News and Opinion from Sisters, Oregon

Storms close highway and Sisters schools

A series of snow-laden storms brought travel through Sisters to a standstill over the weekend and gave local students and teachers a day off on Monday, February 8.

Eastbound travelers inundated local stores on Saturday, hunting for tire chains to help them make it over the Santiam Pass.

"We sold more chains on Saturday than we had all month," said Jeff Taylor of Sisters' Les Schwab tire store. "It's been a scramble to keep things in stock."

According to Oregon Department of Transportation dispatcher Cheryl Hughes, a roadblock went up on Highway 20 at the Jack Lake turn-off at about 4 p.m. Sunday. It stayed up for about seven hours, forcing eastbound travelers to turn around and come back to Sisters, where the lodging business boomed overnight.

"We had an increase in business of about two-thirds," Comfort Inn manager Tom Anderson reported. "From about 4 p.m. till about 8:30 to 9 p.m. there was a steady stream of people coming in."
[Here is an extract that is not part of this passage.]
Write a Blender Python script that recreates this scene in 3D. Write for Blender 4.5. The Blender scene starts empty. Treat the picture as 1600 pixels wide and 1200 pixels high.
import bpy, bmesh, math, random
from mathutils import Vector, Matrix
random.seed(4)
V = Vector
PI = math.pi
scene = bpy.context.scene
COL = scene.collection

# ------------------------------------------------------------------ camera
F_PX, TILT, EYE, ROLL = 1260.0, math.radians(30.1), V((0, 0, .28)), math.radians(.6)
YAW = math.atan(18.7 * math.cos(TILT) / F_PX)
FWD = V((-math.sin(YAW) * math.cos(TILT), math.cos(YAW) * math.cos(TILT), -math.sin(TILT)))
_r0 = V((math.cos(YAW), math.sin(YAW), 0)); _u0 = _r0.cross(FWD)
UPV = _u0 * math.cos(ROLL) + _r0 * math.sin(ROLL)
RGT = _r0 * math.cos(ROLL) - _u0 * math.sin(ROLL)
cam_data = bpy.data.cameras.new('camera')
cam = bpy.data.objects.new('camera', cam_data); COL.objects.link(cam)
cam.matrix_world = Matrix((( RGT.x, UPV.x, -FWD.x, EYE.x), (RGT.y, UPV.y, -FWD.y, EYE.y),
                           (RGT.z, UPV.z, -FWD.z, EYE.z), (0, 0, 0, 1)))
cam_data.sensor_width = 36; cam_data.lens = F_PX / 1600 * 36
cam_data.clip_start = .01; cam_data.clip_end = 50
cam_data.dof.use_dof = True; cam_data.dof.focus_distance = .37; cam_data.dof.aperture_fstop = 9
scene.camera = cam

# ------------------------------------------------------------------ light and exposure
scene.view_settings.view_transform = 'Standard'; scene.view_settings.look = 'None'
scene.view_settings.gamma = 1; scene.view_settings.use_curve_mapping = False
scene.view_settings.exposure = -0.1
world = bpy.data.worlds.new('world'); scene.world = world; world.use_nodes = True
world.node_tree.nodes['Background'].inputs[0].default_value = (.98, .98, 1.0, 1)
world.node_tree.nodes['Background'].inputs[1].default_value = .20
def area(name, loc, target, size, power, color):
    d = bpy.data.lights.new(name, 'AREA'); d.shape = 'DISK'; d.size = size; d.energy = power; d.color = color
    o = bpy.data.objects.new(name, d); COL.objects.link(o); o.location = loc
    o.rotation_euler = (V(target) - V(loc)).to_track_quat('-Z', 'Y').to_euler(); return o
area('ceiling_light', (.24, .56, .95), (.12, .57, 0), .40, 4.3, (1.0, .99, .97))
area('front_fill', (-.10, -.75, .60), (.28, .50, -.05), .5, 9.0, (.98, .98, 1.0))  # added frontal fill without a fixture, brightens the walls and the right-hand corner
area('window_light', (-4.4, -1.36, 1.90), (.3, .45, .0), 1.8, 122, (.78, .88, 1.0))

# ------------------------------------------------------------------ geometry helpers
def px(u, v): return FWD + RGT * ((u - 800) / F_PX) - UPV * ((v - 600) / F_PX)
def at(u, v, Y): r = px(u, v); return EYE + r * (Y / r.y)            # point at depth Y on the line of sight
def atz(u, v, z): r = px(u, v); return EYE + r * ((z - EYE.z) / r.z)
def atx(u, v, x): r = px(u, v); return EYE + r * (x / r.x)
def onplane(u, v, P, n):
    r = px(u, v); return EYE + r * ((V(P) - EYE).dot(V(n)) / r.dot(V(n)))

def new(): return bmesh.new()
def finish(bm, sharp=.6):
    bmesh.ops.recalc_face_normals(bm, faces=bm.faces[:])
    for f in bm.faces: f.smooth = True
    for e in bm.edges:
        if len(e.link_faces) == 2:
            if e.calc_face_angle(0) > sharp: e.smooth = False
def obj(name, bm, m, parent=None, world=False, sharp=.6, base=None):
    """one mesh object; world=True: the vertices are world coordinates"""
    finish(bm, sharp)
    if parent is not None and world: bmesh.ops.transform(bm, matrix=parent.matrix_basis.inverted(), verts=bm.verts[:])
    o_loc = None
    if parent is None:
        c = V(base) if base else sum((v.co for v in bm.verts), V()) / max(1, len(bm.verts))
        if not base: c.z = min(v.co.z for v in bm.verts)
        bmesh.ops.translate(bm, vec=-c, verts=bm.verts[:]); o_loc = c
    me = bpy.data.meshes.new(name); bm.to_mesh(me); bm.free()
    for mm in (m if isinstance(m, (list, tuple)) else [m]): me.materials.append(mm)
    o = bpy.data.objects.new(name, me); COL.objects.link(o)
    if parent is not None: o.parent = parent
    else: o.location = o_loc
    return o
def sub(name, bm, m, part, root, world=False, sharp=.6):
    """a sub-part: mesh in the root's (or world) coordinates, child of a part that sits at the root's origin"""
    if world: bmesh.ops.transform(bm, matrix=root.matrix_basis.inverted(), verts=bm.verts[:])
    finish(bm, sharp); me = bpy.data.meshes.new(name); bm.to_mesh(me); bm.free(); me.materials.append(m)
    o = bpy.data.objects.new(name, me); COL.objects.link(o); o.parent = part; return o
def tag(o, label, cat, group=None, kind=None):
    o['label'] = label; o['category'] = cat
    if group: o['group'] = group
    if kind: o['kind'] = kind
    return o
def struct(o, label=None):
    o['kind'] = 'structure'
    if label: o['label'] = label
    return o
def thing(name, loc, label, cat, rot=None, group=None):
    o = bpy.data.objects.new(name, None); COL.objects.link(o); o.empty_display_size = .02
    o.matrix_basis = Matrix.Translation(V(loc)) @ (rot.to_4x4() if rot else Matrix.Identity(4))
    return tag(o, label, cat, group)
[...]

He said proprieters of local motels and bed-and-breakfasts spent a lot of time on the phone trying to locate rooms for frustrated travelers. According to Anderson, much of their frustration was caused by a lack of warnings and updates about the closure.

"There was a lot of complaining about the lack of information and the sharing of information," Anderson said.

But at least the stranded travelers didn't have to face profiteering lodgers.

"Nobody I know of did anything with their rates to take advantage of the people who were stuck," Anderson said.

The confused situation may have been due in part to the unusual scale of the closure.

Hughes said that in 14 years with ODOT she doesn't recall such a complete storm-related closure.

"You'll have conditional closures, but nothing like this," she said. "It just avalanched."

Hughes said that local ODOT crews went up the mountain with snowblowers in order to clear multiple slides. Their efforts were complicated by 60-mile-per-hour winds on the pass.

The heavy snows and slick roads caused school district officials to call off classes for Monday, February 8. The day off seemed unnecessary as the sun made an effort to break through in the late morning hours, but by early afternoon Sisters was socked in again, with fresh snow piling in the streets and accumulating on recently shoveled sidewalks.